William Butler Yeats

Three Movements - Analysis

Fish as eras of art: from vast water to bare sand

This tiny poem makes a big claim: it imagines literary history as a steady loss of freedom. The Shakespearean fish swims the sea, far away from land, a creature in its own element, self-propelled, unconcerned with human hands. By the second line, the Romantic fish is still alive and moving, but it swims in nets, already inside a human design, already being gathered to the hand. The last line lands on the ugliest image: unnamed fish gasping on the strand, not even in water anymore—art reduced to something exposed, handled, and dying.

From distance to capture: the shrinking of the world

The poem’s motion is a tightening. Far away from land suggests a depth and remoteness where art can be strange, abundant, and not immediately useful. The Romantic stage is closer to shore and closer to people: nets and hand make artistry feel more like possession—caught, collected, brought in. By the third movement, the sea is gone entirely. The fish lie on the strand, and the life in them is reduced to a reflex: gasping. Yeats turns a story about artistic periods into a bodily scene you can’t admire without discomfort.
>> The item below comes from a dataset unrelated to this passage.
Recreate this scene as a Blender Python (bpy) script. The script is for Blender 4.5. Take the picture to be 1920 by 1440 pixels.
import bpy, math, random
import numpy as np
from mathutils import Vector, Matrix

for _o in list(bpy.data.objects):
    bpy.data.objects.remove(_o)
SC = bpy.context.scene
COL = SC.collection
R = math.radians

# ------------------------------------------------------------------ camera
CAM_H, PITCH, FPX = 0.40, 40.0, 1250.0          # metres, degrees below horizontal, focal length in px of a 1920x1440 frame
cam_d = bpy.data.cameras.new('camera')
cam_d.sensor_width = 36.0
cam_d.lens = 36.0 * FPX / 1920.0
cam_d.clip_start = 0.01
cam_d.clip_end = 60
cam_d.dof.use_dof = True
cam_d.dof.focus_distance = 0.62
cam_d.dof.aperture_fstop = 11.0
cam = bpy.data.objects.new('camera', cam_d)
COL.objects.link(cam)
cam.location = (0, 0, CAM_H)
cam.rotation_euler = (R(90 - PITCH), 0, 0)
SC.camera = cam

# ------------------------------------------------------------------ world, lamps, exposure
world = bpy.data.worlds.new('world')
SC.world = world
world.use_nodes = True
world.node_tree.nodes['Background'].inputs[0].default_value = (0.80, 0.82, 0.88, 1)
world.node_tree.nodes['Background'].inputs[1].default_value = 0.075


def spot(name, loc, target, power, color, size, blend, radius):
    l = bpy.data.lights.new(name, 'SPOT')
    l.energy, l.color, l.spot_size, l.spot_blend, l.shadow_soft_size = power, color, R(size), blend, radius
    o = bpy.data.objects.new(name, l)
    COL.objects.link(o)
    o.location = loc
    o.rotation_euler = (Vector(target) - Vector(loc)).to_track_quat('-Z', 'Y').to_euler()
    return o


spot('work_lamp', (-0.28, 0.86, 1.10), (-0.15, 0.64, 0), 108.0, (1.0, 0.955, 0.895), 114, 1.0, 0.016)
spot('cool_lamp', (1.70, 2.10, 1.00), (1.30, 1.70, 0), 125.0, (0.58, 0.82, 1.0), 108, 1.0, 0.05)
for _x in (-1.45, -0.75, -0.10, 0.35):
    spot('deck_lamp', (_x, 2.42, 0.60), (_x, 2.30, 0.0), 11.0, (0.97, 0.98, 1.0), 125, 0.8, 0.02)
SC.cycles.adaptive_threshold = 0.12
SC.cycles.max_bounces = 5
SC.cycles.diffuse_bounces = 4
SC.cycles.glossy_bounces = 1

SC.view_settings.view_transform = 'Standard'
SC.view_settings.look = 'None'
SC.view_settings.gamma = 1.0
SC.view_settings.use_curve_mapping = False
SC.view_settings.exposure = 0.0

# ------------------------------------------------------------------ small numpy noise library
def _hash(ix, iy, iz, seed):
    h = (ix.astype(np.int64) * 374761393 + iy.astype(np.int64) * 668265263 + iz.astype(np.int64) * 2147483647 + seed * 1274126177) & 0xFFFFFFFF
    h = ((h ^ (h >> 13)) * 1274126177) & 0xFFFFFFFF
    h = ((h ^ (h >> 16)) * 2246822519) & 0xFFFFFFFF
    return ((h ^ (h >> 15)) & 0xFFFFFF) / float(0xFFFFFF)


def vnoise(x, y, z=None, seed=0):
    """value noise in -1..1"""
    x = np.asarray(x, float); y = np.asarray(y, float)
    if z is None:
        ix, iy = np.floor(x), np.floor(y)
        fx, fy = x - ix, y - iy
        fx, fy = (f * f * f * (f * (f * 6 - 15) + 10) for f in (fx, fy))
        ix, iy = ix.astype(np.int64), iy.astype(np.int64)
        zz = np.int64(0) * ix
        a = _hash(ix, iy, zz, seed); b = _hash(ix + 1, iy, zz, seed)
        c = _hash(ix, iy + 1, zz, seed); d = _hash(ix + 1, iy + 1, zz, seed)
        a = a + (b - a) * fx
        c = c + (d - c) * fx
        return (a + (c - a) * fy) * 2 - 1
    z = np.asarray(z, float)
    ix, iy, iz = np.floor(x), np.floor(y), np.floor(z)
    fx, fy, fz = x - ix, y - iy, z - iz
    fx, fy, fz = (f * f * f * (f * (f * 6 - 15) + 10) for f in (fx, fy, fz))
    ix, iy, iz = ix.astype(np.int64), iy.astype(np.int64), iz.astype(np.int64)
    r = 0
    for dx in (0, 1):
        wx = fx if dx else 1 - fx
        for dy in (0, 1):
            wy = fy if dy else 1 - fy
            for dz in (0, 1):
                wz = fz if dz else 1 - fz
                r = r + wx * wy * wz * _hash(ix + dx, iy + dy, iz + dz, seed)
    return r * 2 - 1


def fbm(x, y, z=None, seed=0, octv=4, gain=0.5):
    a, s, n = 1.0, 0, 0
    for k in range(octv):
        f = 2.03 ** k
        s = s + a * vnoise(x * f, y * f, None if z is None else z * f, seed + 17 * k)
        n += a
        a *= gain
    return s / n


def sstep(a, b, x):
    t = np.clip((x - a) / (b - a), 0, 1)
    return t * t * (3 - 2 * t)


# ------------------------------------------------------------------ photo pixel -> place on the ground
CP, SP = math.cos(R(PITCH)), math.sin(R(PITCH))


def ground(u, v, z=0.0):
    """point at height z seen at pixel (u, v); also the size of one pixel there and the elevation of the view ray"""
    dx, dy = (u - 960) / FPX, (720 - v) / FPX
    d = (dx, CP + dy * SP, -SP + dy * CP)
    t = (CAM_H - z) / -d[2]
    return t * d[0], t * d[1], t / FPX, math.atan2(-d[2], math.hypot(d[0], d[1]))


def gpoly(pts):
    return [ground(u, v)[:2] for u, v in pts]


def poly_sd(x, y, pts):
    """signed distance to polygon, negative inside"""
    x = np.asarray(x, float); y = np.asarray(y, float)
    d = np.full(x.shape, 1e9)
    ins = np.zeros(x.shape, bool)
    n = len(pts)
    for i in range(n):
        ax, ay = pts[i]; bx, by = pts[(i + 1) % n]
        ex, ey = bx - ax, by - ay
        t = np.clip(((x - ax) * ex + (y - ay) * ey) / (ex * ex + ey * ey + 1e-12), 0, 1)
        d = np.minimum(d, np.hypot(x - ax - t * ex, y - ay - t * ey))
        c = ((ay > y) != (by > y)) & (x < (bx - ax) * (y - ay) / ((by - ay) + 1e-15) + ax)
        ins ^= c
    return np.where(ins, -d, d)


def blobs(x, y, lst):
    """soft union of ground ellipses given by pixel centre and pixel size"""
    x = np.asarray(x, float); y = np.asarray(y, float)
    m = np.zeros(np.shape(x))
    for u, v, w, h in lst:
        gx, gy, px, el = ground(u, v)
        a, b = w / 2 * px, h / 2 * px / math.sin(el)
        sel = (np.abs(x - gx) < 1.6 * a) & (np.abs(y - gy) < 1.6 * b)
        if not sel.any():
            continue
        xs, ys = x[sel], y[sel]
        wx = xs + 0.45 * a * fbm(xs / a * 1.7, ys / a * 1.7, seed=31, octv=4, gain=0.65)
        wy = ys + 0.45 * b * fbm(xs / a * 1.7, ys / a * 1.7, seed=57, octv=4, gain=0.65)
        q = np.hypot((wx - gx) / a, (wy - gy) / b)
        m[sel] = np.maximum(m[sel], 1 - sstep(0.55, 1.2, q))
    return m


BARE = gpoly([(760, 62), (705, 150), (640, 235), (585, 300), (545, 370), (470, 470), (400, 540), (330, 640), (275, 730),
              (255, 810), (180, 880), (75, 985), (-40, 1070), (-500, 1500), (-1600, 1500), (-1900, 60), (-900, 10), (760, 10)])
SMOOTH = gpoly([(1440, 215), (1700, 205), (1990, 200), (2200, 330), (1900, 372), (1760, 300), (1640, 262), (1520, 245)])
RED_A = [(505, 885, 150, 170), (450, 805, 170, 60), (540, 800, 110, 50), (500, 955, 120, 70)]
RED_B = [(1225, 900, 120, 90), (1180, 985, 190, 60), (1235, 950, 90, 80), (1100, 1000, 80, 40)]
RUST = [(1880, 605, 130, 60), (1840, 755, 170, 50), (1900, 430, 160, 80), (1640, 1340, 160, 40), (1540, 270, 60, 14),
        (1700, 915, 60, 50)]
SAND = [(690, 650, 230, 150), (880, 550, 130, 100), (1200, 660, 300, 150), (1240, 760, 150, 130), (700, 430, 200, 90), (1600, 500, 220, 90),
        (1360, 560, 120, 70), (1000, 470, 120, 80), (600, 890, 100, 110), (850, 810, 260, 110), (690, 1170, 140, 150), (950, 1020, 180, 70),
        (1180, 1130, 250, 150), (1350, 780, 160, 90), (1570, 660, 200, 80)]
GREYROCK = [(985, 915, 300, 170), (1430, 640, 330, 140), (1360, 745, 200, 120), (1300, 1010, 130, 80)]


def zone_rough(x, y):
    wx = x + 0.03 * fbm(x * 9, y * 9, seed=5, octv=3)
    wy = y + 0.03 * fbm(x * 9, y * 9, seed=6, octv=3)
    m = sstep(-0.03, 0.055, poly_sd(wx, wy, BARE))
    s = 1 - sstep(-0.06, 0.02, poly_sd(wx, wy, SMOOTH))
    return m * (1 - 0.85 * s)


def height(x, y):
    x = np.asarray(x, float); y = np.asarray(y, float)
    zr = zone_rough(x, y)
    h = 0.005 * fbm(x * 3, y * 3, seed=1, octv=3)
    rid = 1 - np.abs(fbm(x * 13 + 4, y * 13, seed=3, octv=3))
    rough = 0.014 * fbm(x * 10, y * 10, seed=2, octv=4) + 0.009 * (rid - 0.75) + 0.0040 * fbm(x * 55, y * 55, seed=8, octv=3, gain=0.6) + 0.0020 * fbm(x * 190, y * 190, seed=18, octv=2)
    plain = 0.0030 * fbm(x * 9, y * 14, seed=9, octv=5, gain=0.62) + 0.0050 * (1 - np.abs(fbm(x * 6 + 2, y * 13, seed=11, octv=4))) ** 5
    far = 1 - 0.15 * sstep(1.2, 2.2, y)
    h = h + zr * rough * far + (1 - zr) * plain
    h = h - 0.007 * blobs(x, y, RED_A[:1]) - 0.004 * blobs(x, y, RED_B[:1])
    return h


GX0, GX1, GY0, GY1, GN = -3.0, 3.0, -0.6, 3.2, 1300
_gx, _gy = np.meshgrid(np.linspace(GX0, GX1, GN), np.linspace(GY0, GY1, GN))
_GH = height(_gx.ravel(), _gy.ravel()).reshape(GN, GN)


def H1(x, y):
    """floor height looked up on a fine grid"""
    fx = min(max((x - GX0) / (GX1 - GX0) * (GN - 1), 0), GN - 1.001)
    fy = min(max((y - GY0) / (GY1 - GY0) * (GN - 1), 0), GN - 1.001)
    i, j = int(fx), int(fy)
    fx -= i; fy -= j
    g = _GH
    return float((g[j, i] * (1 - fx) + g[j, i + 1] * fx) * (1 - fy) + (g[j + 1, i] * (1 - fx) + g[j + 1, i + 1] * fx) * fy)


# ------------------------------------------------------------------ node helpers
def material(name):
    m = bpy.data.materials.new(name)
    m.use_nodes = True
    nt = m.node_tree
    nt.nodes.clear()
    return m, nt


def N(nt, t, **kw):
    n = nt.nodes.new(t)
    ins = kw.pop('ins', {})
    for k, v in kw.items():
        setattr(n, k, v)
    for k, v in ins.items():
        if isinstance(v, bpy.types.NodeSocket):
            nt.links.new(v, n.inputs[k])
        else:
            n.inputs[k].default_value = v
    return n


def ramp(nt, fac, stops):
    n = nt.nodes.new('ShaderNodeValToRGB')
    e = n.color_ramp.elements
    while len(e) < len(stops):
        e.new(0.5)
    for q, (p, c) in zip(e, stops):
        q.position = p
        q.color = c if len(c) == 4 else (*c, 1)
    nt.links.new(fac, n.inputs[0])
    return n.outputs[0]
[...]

The tonal turn: confident naming to a disturbed question

The first two lines sound almost brisk, like labels in a museum: Shakespearean, then Romantic. But the poem breaks its own certainty with a blunt question: What are all those fish—not even called by a dignified school name—that lie gasping? That shift matters. It changes the voice from classification to alarm, as if the speaker can describe the past neatly but can’t explain the present without dread.

A key tension: human hands want art, but wanting kills it

The contradiction in the poem is that the hand reaches for what it also destroys. Nets and hands are tools of bringing things close, yet the closer the fish get to us, the less alive they become. The poem doesn’t say people hate art; it implies the opposite—that we want it so much we haul it out of its element. The final line’s fish are plural and anonymous, suggesting not one failed poem but a whole shoreline of work that can’t breathe where it has been dragged.

A sharper question the poem leaves hanging

If Shakespeare’s fish thrive far away from land, the poem quietly asks whether greatness requires distance from the audience that consumes it. And if the Romantic fish already swim in nets, are they complicit—beautiful, yes, but shaped to be caught?